Question

Two identical long conducting wires AOB and COD are placed at right angles to each other, with one above the other such that ‘O’ is their common point for the two. The wires carry ${I_1}$ and ${I_2}$ currents, respectively. Point I is lying at distance d from O along a direction perpendicular to the plane containing wires. The magnetic field at the point P will be.
A. $\dfrac{{{\mu _0}}}{{2\pi d}}\left( {\dfrac{{{I_1}}}{{{I_2}}}} \right)$
B. $\dfrac{{{\mu _0}}}{{2\pi d}}\left( {{I_1} + {I_2}} \right)$
C. $\dfrac{{{\mu _0}}}{{2\pi d}}\left( {I_1^2 - I_2^2} \right)$
D. $\dfrac{{{\mu _0}}}{{2\pi d}}{\left( {I_1^2 + I_2^2} \right)^{\dfrac{1}{2}}}$

Answer 1

In order to solve this question, we will use the concept that a wire carrying electric current always produces a magnetic field with closed field lines surrounding the wire.
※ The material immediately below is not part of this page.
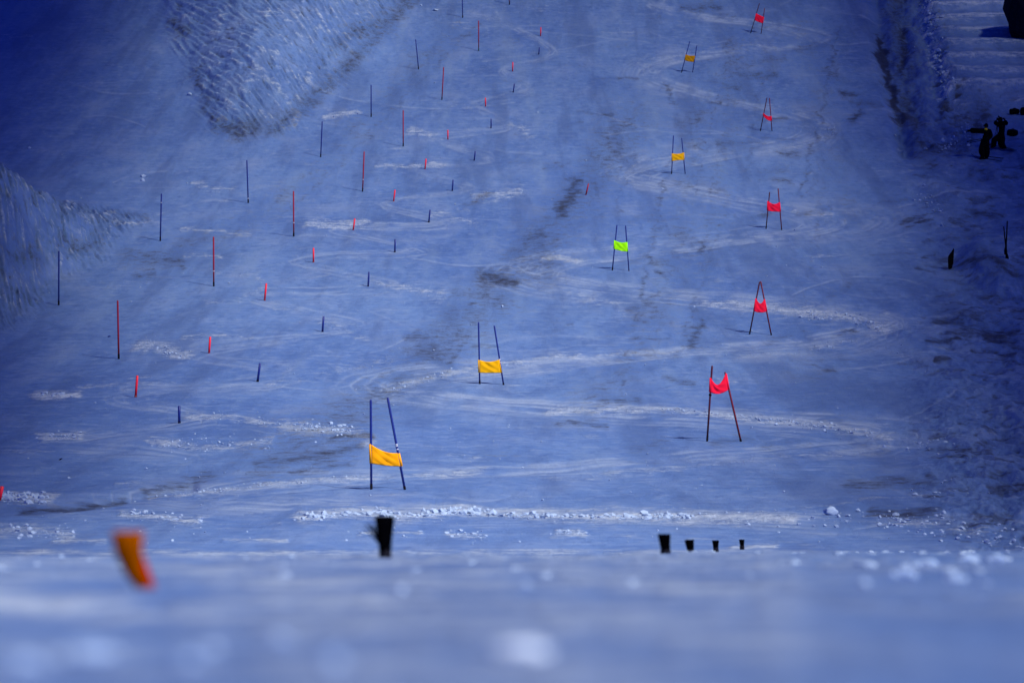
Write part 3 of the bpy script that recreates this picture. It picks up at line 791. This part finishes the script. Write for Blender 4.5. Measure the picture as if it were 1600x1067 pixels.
def chunk_field():
    V = []; Fc = []; base = 0
    def add(px, py, s):
        nonlocal base
        d = 63 + .188 * (764 - py); X, Y = ground_xy(px, py)
        z = float(H0(X, Y))
        a = rng.uniform(0, 6.28); c, sn = math.cos(a), math.sin(a)
        v = ICO_V * (1 + rng.uniform(-.4, .4, (len(ICO_V), 1))) * s * np.array([rng.uniform(.8, 1.5), rng.uniform(.7, 1.2), rng.uniform(.5, .95)])
        v = np.stack([v[:, 0] * c - v[:, 1] * sn, v[:, 0] * sn + v[:, 1] * c, v[:, 2]], -1) + np.array([X, Y, z + s * .3])
        V.append(v); Fc.extend([[i + base for i in f] for f in ICO_F]); base += len(ICO_V)
    def along(pts, n, w, smin, smax):
        for _ in range(n):
            k = random.randrange(len(pts) - 1); t = random.random()
            x = lerp(pts[k][0], pts[k + 1][0], t) + random.gauss(0, 6); y = lerp(pts[k][1], pts[k + 1][1], t) + random.gauss(0, w)
            add(x, y, smin + (smax - smin) * random.random() ** 4.5)
    along([(470, 811), (560, 802), (640, 806), (720, 799), (850, 804), (1000, 806), (1080, 807)], 1000, 2.4, .007, .075)
    along([(690, 799), (740, 798)], 60, 3, .015, .10)
    along([(1080, 807), (1240, 812), (1420, 812)], 130, 6, .01, .05)
    along([(1250, 490), (1300, 492), (1345, 502), (1385, 514)], 260, 4, .015, .075)
    along([(1330, 528), (1240, 550)], 60, 4, .012, .05)
    along([(1040, 640), (1120, 648), (1220, 657)], 170, 3, .012, .05); along([(1220, 657), (1390, 683)], 150, 4, .012, .06)
    along([(470, 668), (520, 672), (560, 684)], 200, 5, .015, .07)
    along([(1420, 690), (1480, 690)], 40, 6, .02, .06)
    along([(60, 617), (120, 619)], 60, 2.5, .02, .09); along([(70, 681), (130, 680)], 50, 2.5, .02, .07); along([(-10, 774), (75, 776)], 140, 4, .02, .11)
    along([(225, 542), (290, 556)], 80, 5, .015, .06); along([(240, 693), (420, 693)], 110, 5, .012, .05)
    along([(330, 652), (440, 664)], 60, 3, .012, .04); along([(240, 769), (560, 748)], 160, 2, .012, .04)
    along([(600, 606), (700, 580), (790, 566)], 110, 3, .012, .05); along([(190, 803), (320, 818)], 90, 4, .012, .05)
    along([(0, 828), (110, 836)], 110, 6, .012, .06); along([(866, 831), (915, 832)], 60, 1.5, .012, .05); along([(560, 833), (660, 832)], 50, 2, .01, .04)
    along([(700, 828), (760, 838)], 60, 5, .01, .05); along([(740, 308), (810, 304)], 60, 4, .02, .06); along([(480, 350), (530, 352)], 60, 4, .02, .06)
    along([(510, 181), (555, 177)], 50, 2.5, .03, .08); along([(640, 208), (672, 212)], 35, 3, .02, .06)
    along([(1370, 815), (1480, 822), (1600, 850)], 240, 9, .01, .06); along([(1420, 770), (1560, 780)], 60, 10, .01, .045)
    along([(1445, -5), (1452, 40), (1458, 75), (1466, 110), (1482, 158)], 260, 6, .04, .20)
    along([(1450, 240), (1490, 225), (1530, 190)], 90, 8, .03, .14)
    along([(1280, 205), (1300, 205)], 30, 4, .02, .06); along([(1430, 300), (1480, 340)], 70, 12, .02, .09)
    for _ in range(500): add(random.uniform(0, 1560), random.uniform(520, 850), .008 + .03 * random.random() ** 3)
    for _ in range(260): add(random.uniform(0, 1500), random.uniform(10, 520), .015 + .05 * random.random() ** 4)
    for x, y, s in [(296, 151, .16), (46, 233, .1), (224, 278, .12), (223, 284, .14), (681, 17, .14), (658, 11, .1), (1398, 200, .1)]: add(x, y, s)
    for _ in range(420):        # crumbs lying on the near crest
        d = random.uniform(6, 40); u = random.uniform(-.19, .19)
        X, Y = u * d, d
        if random.random() > .35 + .65 * (perlin(X * .9, Y * .35, 47) > .1): continue
        sz = random.uniform(.004, .014) * (.6 + d / 25) * (1.6 if u > .11 else 1)
        v = ICO_V * (1 + rng.uniform(-.35, .35, (len(ICO_V), 1))) * sz * np.array([1.5, 1.2, .6]) + np.array([X, Y, float(H0(X, Y)) + sz * .2])
        V.append(v); Fc.extend([[i + base for i in f] for f in ICO_F]); base += len(ICO_V)
    V = np.concatenate(V)
    me = bpy.data.meshes.new("snow_debris"); me.from_pydata(V.tolist(), [], Fc)
    me.materials.append(M_CLOD)
    o = bpy.data.objects.new("snow_debris", me); COL.objects.link(o)
    o['label'] = "scattered white crumbs and chunks of loose snow thrown over the piste"
    o['category'] = "loose snow"; o['kind'] = 'stuff'
chunk_field()

M_BRIGHT = mat_plain('bright_snow_lump', (.50, .58, .70), .9, .1, 60, .05)
M_CLODN = mat_plain('near_snow_lump', (.25, .34, .51), .9, .15, 60, .05)
def clod(px, py, d, rx, rz, label, seed, group=None, ry=None):
    r = ray(px, py) * d
    gz = float(H0(r[0], r[1]))
    m = MB(); rnd = random.Random(seed * 13)
    for k in range(1 if d > 20 else 4):
        ox, oy, f = (0, 0, 1) if k == 0 else (rnd.uniform(-1.3, 1.3) * rx, rnd.uniform(-.5, .5) * rx, rnd.uniform(.35, .7))
        v = []
        for p in ICO3_V:
            n = 1 + .35 * mnoise.noise(Vector(p) * 1.3 + Vector((seed * 7.3 + k, 0, 0))) + .18 * mnoise.noise(Vector(p) * 3.1 + Vector((0, seed * 3.1, k))) + .10 * mnoise.noise(Vector(p) * 6.5 + Vector((0, 0, seed * 2.2)))
            v.append(Vector((p[0] * rx * f, p[1] * (ry or rx * .8) * f, p[2] * rz * f)) * n + Vector((ox, oy, rz * .45 * f)))
        m.add(v, ICO3_F)
    o = m.build("snow_clod", M_CLOD if d > 20 else M_BRIGHT if seed == 2 else M_CLODN, None, True)
    o.location = (r[0], r[1], gz)
    tag(o, label, "snow clod", group)
G = "blurred snow lumps on the foreground"
dl = place(1300, 802)[1]
clod(1298, 802, dl, .13, .09, "pale lump of snow alone on blue ice, left of the lower right dirt", 1)
clod(808, 1012, 2.75, .026, .009, "bright blurred flat snow lump at the bottom centre of the foreground", 2, G)
clod(627, 918, 5.6, .010, .009, "small pale blurred lump right of the orange brush, below the largest black brush", 3, G)
clod(434, 988, 3.2, .009, .009, "small round blurred lump near the bottom, lower left of centre", 4, G)
clod(330, 1012, 2.9, .009, .007, "faint blurred snow lump, right of the pale heaps at lower left", 5, G)
clod(1412, 888, 7.5, .024, .020, "round blurred lump, lower left of the biggest pale lump at right", 6, G)
clod(1448, 868, 10.5, .036, .020, "biggest pale blurred lump at the right, on the near crest", 7, G)
clod(1490, 896, 7.0, .020, .016, "blurred lump below the row of lumps on the right crest", 8, G)
clod(1512, 860, 12.5, .046, .026, "wide blurred lump on the right crest, second of the crest lumps", 9, G)
clod(1556, 860, 12.0, .034, .022, "blurred lump nearest the right edge on the near crest", 10, G)
clod(130, 1025, 2.8, .030, .012, "wide pale blurred heap in the photo's lower left corner", 11, G)
clod(35, 1040, 2.6, .014, .010, "dim blurred lump in the very corner at lower left", 12, G)
clod(520, 1060, 2.5, .010, .008, "blurred lump cut by the bottom edge, left of the bright flat lump", 13, G)
clod(298, 1056, 2.5, .013, .008, "blurred lump cut by the bottom edge, right of the lower left heap", 14, G)
clod(1350, 905, 6.3, .013, .010, "faint small lump, leftmost of the lumps at right", 15, G)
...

We will calculate the magnetic field at distance d from the both wires and then find the resultant of the magnetic field to reach our answer.

Formula Used- The Biot-Savart Law can be used to determine the magnetic field strength from a current segment. For the simple case of an infinite straight current-carrying wire it is reduced to the form
$B = \dfrac{{{\mu _0}I}}{{2\pi r}}$
Where B is the magnetic field due to coil
I is the current, a is the radius of the coil
r is the shortest distance to the wire.

Complete step-by-step answer:
As we know a current carrying wire always produces a magnetic field around it with closed field lines surrounding the wire.
In the given question there will be two magnetic fields due to two wires carrying current ${I_1}$ and ${I_2}$ respectively, which will be perpendicular to each other .

Thus net magnetic fields can be calculated by simple vector sum.
From the formula above, the magnetic field due to wire 1 is given by
${B_1} = \dfrac{{{\mu _0}{I_1}}}{{2\pi d}}$
Also, the magnetic field due to wire 2 is given by
${B_2} = \dfrac{{{\mu _0}{I_2}}}{{2\pi d}}$
The net magnetic field is the vector sum of the two magnetic fields, since both are perpendicular to each other, therefore
${B_{net}} = \sqrt {B_1^2 + B_2^2} \\\ {B_{net}} = \sqrt {{{\left( {\dfrac{{{\mu _0}{I_1}}}{{2\pi d}}} \right)}^2} + {{\left( {\dfrac{{{\mu _0}{I_2}}}{{2\pi d}}} \right)}^2}} \\\ {B_{net}} = \dfrac{{{\mu _0}}}{{2\pi d}}\sqrt {I_1^2 + I_2^2} \\\$
Hence, the net magnetic field is equal to $\dfrac{{{\mu _0}}}{{2\pi d}}\sqrt {I_1^2 + I_2^2}$
Therefore, the correct option is D.

Note: In order to solve these types of problems, remember the Biot- savart law and all the cases related to it like infinite wire, circular coil and many more. The right hand rule is used to determine the direction of the magnetic field from a current; point the thumb in the direction of the current, and the fingers curl in the direction of the magnetic field loops which it creates.